(Scenes as source code)
□ □ □ □ □

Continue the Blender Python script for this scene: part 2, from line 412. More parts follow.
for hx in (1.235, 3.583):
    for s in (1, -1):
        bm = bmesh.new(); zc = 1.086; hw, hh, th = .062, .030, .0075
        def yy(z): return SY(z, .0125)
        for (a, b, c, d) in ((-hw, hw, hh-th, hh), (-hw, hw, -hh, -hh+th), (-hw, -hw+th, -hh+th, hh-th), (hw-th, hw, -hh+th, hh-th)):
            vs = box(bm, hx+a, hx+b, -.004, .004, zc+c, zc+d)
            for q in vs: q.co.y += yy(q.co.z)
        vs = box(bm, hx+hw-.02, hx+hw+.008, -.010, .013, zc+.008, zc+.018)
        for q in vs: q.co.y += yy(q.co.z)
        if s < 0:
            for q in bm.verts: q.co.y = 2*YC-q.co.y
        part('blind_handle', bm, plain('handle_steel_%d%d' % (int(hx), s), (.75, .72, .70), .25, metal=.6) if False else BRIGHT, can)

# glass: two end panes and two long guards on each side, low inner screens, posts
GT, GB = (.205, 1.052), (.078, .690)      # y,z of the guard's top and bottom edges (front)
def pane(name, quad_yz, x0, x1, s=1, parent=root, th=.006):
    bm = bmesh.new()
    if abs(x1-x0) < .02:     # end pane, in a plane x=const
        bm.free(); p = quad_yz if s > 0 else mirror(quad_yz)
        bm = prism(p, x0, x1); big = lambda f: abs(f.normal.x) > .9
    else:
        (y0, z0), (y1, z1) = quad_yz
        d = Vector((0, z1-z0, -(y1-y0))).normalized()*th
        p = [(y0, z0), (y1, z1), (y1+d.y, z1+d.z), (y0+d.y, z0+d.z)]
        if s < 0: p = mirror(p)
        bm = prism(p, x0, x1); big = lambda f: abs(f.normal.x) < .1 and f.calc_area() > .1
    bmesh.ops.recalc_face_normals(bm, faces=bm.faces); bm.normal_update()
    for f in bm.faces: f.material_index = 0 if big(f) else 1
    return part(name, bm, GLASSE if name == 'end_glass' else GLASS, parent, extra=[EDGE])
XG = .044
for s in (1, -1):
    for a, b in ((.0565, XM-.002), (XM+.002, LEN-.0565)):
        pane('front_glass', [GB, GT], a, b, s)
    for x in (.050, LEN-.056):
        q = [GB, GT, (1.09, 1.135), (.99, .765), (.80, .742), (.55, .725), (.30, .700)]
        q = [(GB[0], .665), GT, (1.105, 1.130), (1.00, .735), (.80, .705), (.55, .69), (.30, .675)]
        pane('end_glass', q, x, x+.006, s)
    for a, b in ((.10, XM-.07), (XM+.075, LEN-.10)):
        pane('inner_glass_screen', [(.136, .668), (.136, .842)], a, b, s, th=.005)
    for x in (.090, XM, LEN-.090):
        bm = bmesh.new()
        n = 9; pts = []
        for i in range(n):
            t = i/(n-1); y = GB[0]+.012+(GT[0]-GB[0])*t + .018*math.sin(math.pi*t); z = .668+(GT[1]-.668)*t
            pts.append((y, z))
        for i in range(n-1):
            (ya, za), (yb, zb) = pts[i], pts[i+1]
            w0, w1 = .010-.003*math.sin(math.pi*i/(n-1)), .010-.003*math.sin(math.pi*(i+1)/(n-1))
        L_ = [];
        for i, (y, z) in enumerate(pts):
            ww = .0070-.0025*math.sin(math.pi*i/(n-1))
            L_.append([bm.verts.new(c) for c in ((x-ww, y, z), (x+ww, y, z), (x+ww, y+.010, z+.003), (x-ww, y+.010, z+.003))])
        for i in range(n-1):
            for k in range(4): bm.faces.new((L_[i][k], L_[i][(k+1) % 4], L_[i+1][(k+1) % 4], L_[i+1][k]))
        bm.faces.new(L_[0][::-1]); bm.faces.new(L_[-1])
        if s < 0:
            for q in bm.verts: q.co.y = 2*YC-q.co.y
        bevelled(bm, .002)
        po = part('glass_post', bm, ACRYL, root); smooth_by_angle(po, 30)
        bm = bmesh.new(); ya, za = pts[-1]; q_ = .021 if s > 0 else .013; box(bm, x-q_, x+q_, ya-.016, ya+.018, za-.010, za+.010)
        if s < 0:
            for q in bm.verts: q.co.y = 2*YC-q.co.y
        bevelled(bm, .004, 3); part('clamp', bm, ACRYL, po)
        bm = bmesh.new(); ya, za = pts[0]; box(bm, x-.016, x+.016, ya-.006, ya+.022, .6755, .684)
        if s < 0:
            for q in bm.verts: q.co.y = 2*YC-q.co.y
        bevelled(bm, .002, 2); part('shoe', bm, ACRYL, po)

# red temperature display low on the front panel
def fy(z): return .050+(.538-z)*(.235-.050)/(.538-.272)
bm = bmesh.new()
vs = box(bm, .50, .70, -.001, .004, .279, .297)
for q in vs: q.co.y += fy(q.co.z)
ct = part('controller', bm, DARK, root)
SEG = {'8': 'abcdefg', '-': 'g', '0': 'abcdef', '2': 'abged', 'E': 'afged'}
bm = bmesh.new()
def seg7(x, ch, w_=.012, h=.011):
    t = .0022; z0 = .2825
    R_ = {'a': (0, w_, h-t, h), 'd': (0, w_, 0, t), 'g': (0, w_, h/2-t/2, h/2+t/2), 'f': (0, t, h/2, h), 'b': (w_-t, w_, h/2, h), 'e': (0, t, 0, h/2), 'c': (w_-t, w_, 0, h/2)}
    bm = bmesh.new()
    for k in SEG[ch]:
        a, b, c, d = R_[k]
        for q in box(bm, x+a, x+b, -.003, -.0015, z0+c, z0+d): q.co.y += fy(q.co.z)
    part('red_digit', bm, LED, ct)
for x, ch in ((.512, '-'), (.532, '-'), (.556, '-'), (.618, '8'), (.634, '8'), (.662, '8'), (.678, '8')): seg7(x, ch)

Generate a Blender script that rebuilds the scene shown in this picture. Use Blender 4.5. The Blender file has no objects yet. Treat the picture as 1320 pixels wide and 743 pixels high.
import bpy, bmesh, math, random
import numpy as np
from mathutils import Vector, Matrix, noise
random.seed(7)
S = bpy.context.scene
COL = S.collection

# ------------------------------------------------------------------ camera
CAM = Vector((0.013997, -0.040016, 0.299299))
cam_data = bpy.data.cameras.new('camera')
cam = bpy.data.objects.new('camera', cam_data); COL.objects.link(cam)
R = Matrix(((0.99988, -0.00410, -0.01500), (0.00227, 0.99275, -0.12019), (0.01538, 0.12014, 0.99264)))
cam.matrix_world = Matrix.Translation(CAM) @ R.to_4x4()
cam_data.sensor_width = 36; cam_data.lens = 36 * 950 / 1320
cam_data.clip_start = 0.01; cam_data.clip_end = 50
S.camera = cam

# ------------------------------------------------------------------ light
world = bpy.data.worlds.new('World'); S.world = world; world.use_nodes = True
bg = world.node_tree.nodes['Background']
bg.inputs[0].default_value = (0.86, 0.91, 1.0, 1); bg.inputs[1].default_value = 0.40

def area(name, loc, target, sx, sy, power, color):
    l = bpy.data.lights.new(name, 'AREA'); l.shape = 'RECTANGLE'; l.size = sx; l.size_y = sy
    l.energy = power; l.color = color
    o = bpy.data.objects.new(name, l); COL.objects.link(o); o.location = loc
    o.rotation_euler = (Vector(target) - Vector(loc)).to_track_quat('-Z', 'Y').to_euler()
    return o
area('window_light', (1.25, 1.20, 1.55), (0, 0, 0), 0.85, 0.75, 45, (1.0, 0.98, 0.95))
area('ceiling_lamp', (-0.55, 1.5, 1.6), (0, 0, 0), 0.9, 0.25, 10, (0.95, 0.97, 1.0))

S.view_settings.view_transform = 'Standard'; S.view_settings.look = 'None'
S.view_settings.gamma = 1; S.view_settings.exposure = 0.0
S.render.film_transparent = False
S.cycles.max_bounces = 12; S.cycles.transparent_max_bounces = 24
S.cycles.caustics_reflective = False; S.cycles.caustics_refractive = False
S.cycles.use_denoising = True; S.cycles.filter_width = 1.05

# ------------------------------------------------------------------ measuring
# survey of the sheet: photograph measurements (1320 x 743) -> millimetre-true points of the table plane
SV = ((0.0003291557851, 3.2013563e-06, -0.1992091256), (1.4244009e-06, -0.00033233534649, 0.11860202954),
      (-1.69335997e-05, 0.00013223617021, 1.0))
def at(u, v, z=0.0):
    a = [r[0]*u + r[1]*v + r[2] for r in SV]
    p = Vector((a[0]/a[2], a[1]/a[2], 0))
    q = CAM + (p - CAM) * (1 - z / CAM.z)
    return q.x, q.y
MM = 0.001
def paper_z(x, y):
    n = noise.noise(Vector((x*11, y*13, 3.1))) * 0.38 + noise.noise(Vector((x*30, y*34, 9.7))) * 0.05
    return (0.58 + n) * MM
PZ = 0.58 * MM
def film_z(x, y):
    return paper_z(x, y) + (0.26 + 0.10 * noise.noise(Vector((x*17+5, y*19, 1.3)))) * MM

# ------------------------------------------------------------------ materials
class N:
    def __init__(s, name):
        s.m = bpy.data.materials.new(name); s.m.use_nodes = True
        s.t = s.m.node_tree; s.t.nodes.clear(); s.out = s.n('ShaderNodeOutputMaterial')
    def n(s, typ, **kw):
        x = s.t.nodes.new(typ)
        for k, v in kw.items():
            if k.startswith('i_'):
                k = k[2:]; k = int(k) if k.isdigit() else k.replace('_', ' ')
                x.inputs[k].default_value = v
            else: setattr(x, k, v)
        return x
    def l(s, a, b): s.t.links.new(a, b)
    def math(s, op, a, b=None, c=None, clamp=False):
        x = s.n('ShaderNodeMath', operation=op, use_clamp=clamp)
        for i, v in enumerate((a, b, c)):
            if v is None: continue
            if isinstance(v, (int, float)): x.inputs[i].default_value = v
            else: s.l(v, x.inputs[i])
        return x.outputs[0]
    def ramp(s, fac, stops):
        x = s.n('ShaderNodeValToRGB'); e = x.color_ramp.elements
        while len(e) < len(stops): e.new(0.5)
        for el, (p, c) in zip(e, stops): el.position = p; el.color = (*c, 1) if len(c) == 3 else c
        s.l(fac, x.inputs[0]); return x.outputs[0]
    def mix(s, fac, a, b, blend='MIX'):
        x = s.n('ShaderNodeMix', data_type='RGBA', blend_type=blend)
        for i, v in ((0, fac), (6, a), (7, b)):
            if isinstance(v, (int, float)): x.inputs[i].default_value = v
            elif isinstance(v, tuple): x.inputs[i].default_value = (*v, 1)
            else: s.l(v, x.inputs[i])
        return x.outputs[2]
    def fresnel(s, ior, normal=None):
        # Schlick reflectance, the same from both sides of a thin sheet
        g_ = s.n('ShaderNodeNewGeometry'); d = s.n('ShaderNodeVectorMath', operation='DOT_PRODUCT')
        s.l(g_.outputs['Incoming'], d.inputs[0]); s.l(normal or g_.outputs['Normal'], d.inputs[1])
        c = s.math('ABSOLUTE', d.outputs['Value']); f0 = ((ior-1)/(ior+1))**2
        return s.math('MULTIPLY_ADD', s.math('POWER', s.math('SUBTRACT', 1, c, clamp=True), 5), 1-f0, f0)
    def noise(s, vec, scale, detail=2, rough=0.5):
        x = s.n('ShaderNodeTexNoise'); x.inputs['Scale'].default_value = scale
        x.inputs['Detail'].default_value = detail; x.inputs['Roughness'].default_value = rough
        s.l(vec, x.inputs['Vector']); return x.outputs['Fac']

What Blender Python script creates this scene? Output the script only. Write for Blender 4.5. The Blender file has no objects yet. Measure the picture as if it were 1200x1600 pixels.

□ □ □ □ □

Begin at the line that has "Generate a Blender" in the entries above; stop after the line that has "bg.inputs[0].default_value = (0.86, 0.91, 1.0, 1);". Transcribe exactly those lines and no others.

Generate a Blender script that rebuilds the scene shown in this picture. Use Blender 4.5. The Blender file has no objects yet. Treat the picture as 1320 pixels wide and 743 pixels high.
import bpy, bmesh, math, random
import numpy as np
from mathutils import Vector, Matrix, noise
random.seed(7)
S = bpy.context.scene
COL = S.collection

# ------------------------------------------------------------------ camera
CAM = Vector((0.013997, -0.040016, 0.299299))
cam_data = bpy.data.cameras.new('camera')
cam = bpy.data.objects.new('camera', cam_data); COL.objects.link(cam)
R = Matrix(((0.99988, -0.00410, -0.01500), (0.00227, 0.99275, -0.12019), (0.01538, 0.12014, 0.99264)))
cam.matrix_world = Matrix.Translation(CAM) @ R.to_4x4()
cam_data.sensor_width = 36; cam_data.lens = 36 * 950 / 1320
cam_data.clip_start = 0.01; cam_data.clip_end = 50
S.camera = cam

# ------------------------------------------------------------------ light
world = bpy.data.worlds.new('World'); S.world = world; world.use_nodes = True
bg = world.node_tree.nodes['Background']
bg.inputs[0].default_value = (0.86, 0.91, 1.0, 1); bg.inputs[1].default_value = 0.40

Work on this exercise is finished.